→ DIRECTIONS:
Output the data below in full, byte for byte. Nothing may differ.

→ SUPPLIED DATA:

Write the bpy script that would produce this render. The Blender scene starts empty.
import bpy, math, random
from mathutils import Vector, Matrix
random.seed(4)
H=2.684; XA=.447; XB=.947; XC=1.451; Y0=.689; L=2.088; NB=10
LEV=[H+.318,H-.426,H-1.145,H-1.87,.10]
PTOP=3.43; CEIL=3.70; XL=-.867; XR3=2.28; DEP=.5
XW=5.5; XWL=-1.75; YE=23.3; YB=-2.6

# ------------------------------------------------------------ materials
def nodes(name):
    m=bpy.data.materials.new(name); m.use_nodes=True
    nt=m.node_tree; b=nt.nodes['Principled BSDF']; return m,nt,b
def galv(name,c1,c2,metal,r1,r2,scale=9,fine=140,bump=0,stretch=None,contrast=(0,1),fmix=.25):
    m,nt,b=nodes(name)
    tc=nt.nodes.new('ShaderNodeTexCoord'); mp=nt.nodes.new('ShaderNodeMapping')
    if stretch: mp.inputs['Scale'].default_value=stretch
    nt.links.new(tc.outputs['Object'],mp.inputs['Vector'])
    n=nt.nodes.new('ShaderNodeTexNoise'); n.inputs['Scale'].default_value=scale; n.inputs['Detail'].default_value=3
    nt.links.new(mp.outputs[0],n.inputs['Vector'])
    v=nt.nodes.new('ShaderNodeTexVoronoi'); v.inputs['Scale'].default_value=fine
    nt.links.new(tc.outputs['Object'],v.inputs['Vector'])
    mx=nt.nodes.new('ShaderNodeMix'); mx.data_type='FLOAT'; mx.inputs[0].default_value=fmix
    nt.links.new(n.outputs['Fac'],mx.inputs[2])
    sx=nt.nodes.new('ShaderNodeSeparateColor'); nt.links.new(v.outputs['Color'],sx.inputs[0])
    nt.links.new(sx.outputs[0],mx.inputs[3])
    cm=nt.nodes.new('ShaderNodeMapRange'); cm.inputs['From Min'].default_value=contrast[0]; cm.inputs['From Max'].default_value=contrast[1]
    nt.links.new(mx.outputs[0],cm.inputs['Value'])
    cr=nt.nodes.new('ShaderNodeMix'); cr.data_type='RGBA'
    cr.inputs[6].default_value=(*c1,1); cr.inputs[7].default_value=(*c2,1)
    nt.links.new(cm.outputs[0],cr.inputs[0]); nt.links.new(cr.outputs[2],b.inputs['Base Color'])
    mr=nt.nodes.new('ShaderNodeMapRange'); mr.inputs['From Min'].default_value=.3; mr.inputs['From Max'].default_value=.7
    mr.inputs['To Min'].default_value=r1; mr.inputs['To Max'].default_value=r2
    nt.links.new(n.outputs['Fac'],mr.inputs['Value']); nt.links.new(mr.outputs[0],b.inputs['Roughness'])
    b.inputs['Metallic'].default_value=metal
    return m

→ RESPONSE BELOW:
Write the bpy script that would produce this render. The Blender scene starts empty.
import bpy, math, random
from mathutils import Vector, Matrix
random.seed(4)
H=2.684; XA=.447; XB=.947; XC=1.451; Y0=.689; L=2.088; NB=10
LEV=[H+.318,H-.426,H-1.145,H-1.87,.10]
PTOP=3.43; CEIL=3.70; XL=-.867; XR3=2.28; DEP=.5
XW=5.5; XWL=-1.75; YE=23.3; YB=-2.6

# ------------------------------------------------------------ materials
def nodes(name):
    m=bpy.data.materials.new(name); m.use_nodes=True
    nt=m.node_tree; b=nt.nodes['Principled BSDF']; return m,nt,b
def galv(name,c1,c2,metal,r1,r2,scale=9,fine=140,bump=0,stretch=None,contrast=(0,1),fmix=.25):
    m,nt,b=nodes(name)
    tc=nt.nodes.new('ShaderNodeTexCoord'); mp=nt.nodes.new('ShaderNodeMapping')
    if stretch: mp.inputs['Scale'].default_value=stretch
    nt.links.new(tc.outputs['Object'],mp.inputs['Vector'])
    n=nt.nodes.new('ShaderNodeTexNoise'); n.inputs['Scale'].default_value=scale; n.inputs['Detail'].default_value=3
    nt.links.new(mp.outputs[0],n.inputs['Vector'])
    v=nt.nodes.new('ShaderNodeTexVoronoi'); v.inputs['Scale'].default_value=fine
    nt.links.new(tc.outputs['Object'],v.inputs['Vector'])
    mx=nt.nodes.new('ShaderNodeMix'); mx.data_type='FLOAT'; mx.inputs[0].default_value=fmix
    nt.links.new(n.outputs['Fac'],mx.inputs[2])
    sx=nt.nodes.new('ShaderNodeSeparateColor'); nt.links.new(v.outputs['Color'],sx.inputs[0])
    nt.links.new(sx.outputs[0],mx.inputs[3])
    cm=nt.nodes.new('ShaderNodeMapRange'); cm.inputs['From Min'].default_value=contrast[0]; cm.inputs['From Max'].default_value=contrast[1]
    nt.links.new(mx.outputs[0],cm.inputs['Value'])
    cr=nt.nodes.new('ShaderNodeMix'); cr.data_type='RGBA'
    cr.inputs[6].default_value=(*c1,1); cr.inputs[7].default_value=(*c2,1)
    nt.links.new(cm.outputs[0],cr.inputs[0]); nt.links.new(cr.outputs[2],b.inputs['Base Color'])
    mr=nt.nodes.new('ShaderNodeMapRange'); mr.inputs['From Min'].default_value=.3; mr.inputs['From Max'].default_value=.7
    mr.inputs['To Min'].default_value=r1; mr.inputs['To Max'].default_value=r2
    nt.links.new(n.outputs['Fac'],mr.inputs['Value']); nt.links.new(mr.outputs[0],b.inputs['Roughness'])
    b.inputs['Metallic'].default_value=metal
    return m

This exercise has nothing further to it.